The issue of how we draw our map of the period, or the narratives we tell about it, is tackled throughout, with contributors worrying, sniping and undermining established models.  Lesser and Farmer remind us that even if we could account for all the books in circulation, “print popularity is only one way of thinking about the centrality or marginality of texts, books, and discourses and is not straightforwardly indicative of which had the most profound cultural effects” (16).  Ferrell remarks on the curious fluctuation in attitudes to Calvinism “with observers then and scholars now assailing its doctrines – predestined election, limited atonement and perseverance in particular – as either off-puttingly unpopular or destabilizingly populist” (197).
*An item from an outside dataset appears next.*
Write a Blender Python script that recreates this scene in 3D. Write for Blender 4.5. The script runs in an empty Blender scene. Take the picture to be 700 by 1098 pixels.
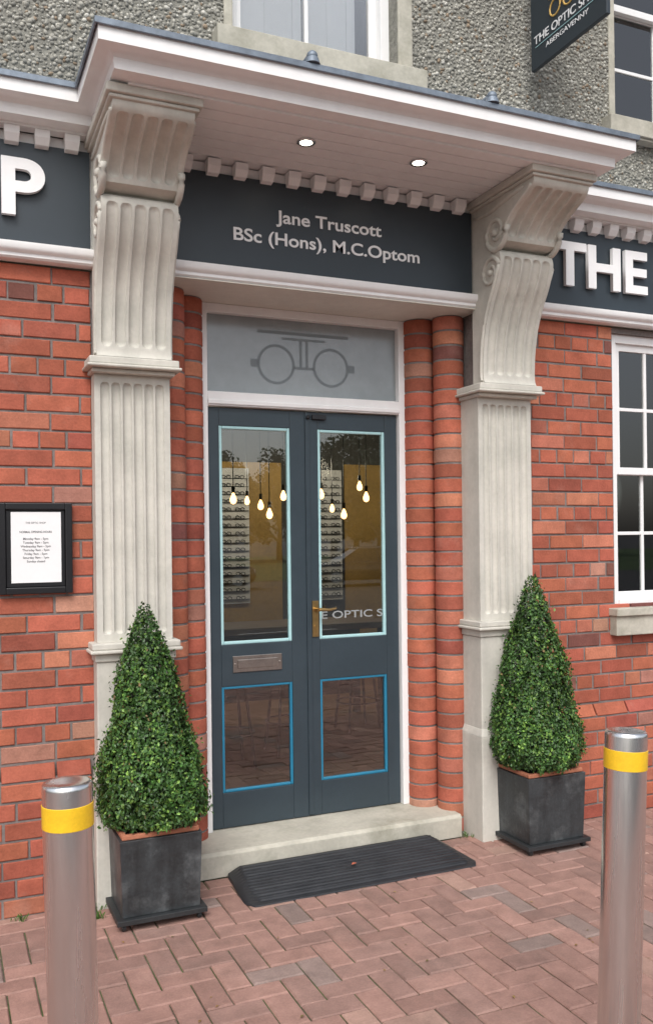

Perhaps most subversively, Cummings cites Leah Price’s attack on the “bookish liberalism” of assuming that “acquiring a book implies choosing it” (qtd 136).  This works as an effective counter to the idea of print numbers as an index of popularity: as he demands, “Do we want to call Acts of Parliament a form of popular literature?” (136).  However, it also opens up a line of thought which questions the liberal market-laden assumptions which frequently underlie discussion of literary history in the university, implying that imagined autonomous economic agents acquiring literary items via rational choice is the best way to conceptualise aesthetic value, pleasure and popularity.  Homo economicus  and homo lectio part company when works which were not selected in this way (if many could have been) appear so strongly in the culture and language of the era: scholarship regularly points this out, but it isn’t always reflected in the practices of teaching and discussion.

The Elizabethan Top Ten is a rigorous, entertaining and provocative set of studies in the print culture of a defining era.  Given the number of avenues it opens up, and the new lights it throws upon an apparently familiar scene, Smith and Kesson’s wish that it will prompt more debate seems certain to be amply fulfilled.

The Elizabethan Top Ten: Defining Print Popularity in Early Modern England, Ed. Andy Kesson and Emma Smith (Ashgate, 2013, as part of the series “Material Readings in Early Modern Culture”). ISBN 978-1-4094-4029-1  I am grateful to Ashgate for providing a review copy of this volume.